Concurrently to these political reform initiatives, West German media corporations had begun to explore the East German market. As early as December 1989, publishers distributed their publications in the GDR. Sporadic exports soon turned systematic. By mid-February, the West German Ministry of the Interior (BMI) admitted there was already a need for regulation: taxes were not paid, prices not fixed. The BMI, however, “explicitly endorsed” these “activities of publishers in legal gray areas.” It aimed thereby at securing the flow of information to influence the first free GDR-election in March 1990, heavily financed by West German partisan interests. This laid the political foundation for a press transition shaped by West German market interests.
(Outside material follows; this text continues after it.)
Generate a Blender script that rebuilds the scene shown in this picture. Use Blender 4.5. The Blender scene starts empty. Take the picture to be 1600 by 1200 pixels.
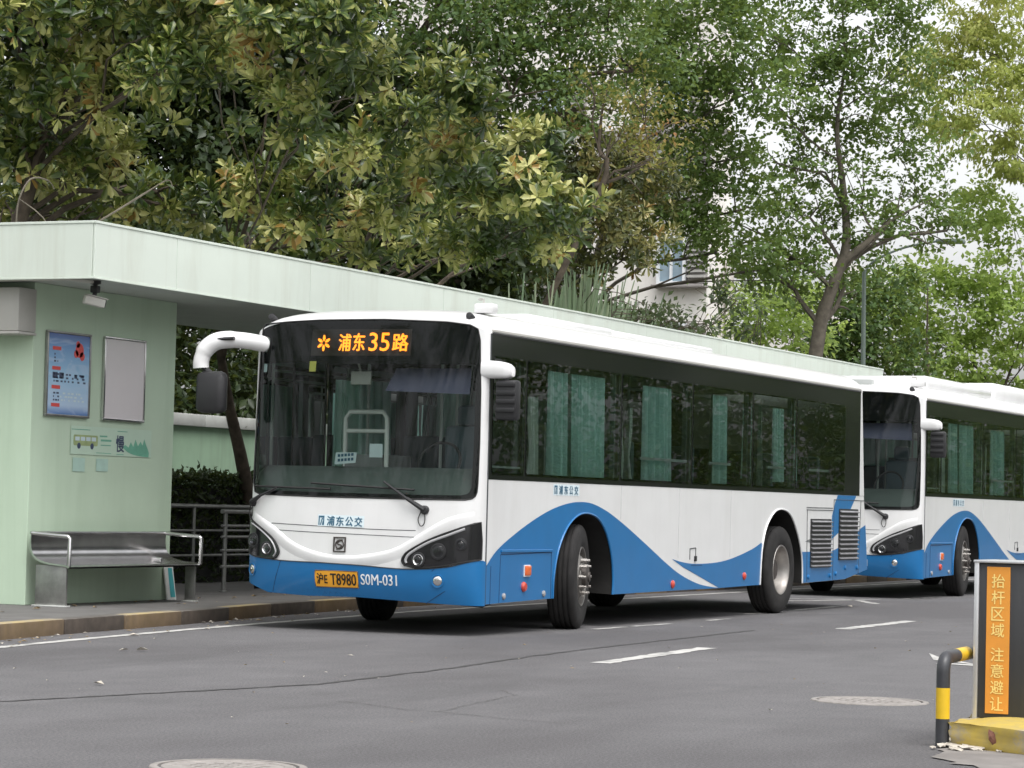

On March 5, 1990, the major publishing houses Springer, Burda, Bauer und Gruner + Jahr (G + J) started systematic imports. They single-handedly installed their own proprietary system. Dividing the GDR into four zones of distribution, they jointly distributed mainly their own publications, flooding the East German market. Illegal according to federal law, it caused consternation among all GDR political and civic bodies. Since this scheme began only two weeks before the election, the GDR government was unable to act. Attempts at regulation were rejected or ignored.

Shortly after the election, these publishers aimed at gaining a competitive advantage over one another by the use of predatory pricing. The goal of this money-losing business was to win future readers. This excluded small West German publishers who could not afford such prices, and put additional pressures on East German newspapers: outdated printing facilities, paper scarcity, and unreliable distribution infrastructures made it difficult to compete. Moreover, on April 1, 1990, the GDR ended press subsidies. Most newspapers doubled or tripled their prices and quickly turned to advertising, which made necessary West German expertise. This – in addition to needed capital investments – created early dependencies for East German newspapers.

Two countries, one market

By April 1990, all East German newspapers stood in joint venture negotiations with West German publishers aiming for a competitive advantage in the East. Prime objects were the fourteen former SED regional newspapers, quasi-monopolies in their respective regions. Officially, these newspapers signed agreements of intent. In reality, however, West German publishers put in place business relations that ranged from the acquisition of advertisers, to the printing of newspapers, and included equity investments. It was only in April 1991, however, that these joint ventures were turned into legal contracts by the trust agency (Treuhandanstalt, THA) of the German government. The THA handed unaltered, former state press monopolies to major West German publishers that soon further consolidated the market.

Death of a dream

The result was press concentration: Of the 120 newspapers that had been founded in 1990, two years later, only about 65 newspapers from about 50 publishers were left. By November 1992, the number had fallen to 50 newspapers from 35 publishers. To historian Konrad Dussel, this was a consequence of the federal government’s decision “against any experiment.” What it meant was the death of the democratic dream of 1989. Experiences, ideas, and initiatives of how to rethink a free press based on GDR experiences were overrun. This makes the transition period a lost window of opportunity and German unification a mere expansion of the Western political-economic order. A sovereign East German press never developed.